Para algunos, tal vez, los interrogantes que puede provocar la lectura son propios de épocas pasadas, una vez que la Unión Soviética cerró sus puertas y transformó lo que era en una pujante empresa capitalista; para mí, un ingreso en una historia y en un destino respecto de los cuales es muy difícil permanecer indiferentes. En cuanto a la historia, lo que podría modestamente decir es que lo que estos libros muestran “significa” mucho del Siglo XX, por momentos es la culminación de un proceso de larga data, marcado por esa dura y feliz expresión, “lucha de clases”. En cuanto al destino el de Trotsky es único: en dos palabras fue “hacer historia”. En parte, al menos como modelo, lo logró, en parte, fue víctima de ese espectacular propósito; el drama es cómo pudo ser derrotado políticamente y la paradoja por quién, pero no en lo que significó.

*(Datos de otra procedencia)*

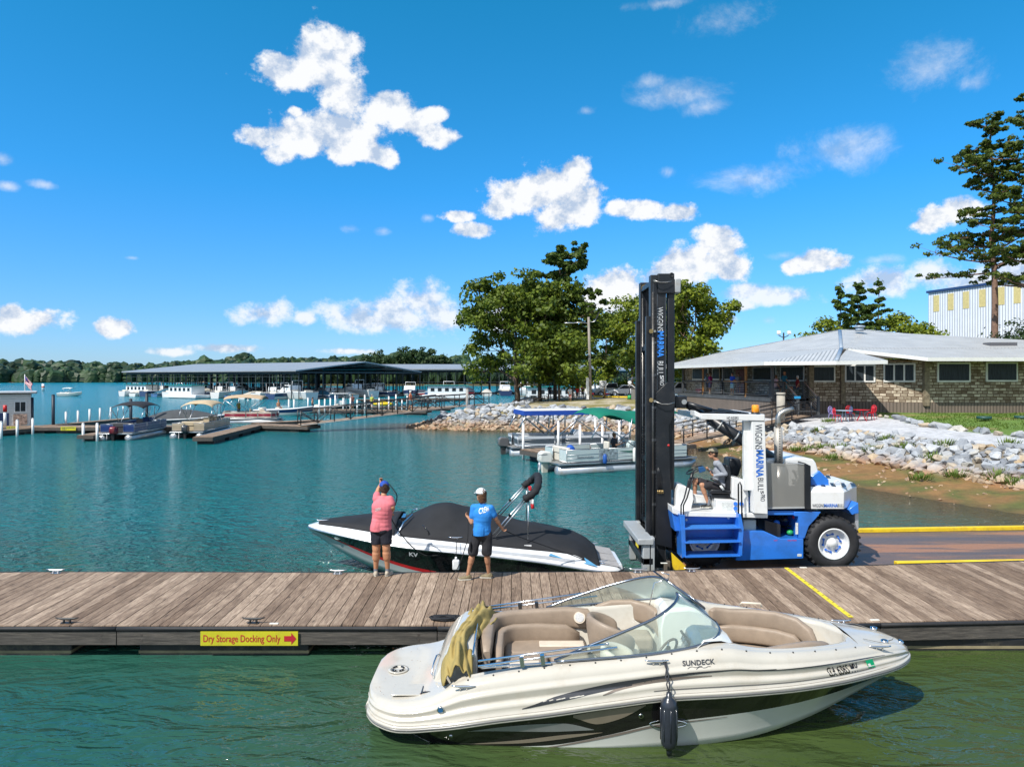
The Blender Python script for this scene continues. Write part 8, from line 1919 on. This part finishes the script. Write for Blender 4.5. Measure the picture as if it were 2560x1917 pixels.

La obra de Deutscher no es un homenaje, no hay veneración; hay examen, hay evaluación, hay distancia pero respeto intelectual: precisamente lo que Stalin y sus prolongaciones bloquearon, con mentiras, silencios, represión, muerte, en una curiosa –aberrante- interpretación de lo que formuló Marx en su momento y que orientó y orienta a gran parte de la humanidad durante casi dos siglos.
* A propósito de la Trilogía de Isaac Deutscher (El profeta armado, El profeta desarmado y El profeta desterrado), publicado en 1954 por Oxford University Press, Nueva York/Londres y en traducción castellana de José Luis González en 1966, en México, Ediciones Era. En Chile una edición, que retoma la de Era, de 2007 y otra de 2014, por LOM Ediciones. Finalmente en Buenos Aires, en 2020, la misma, por Ediciones IPS.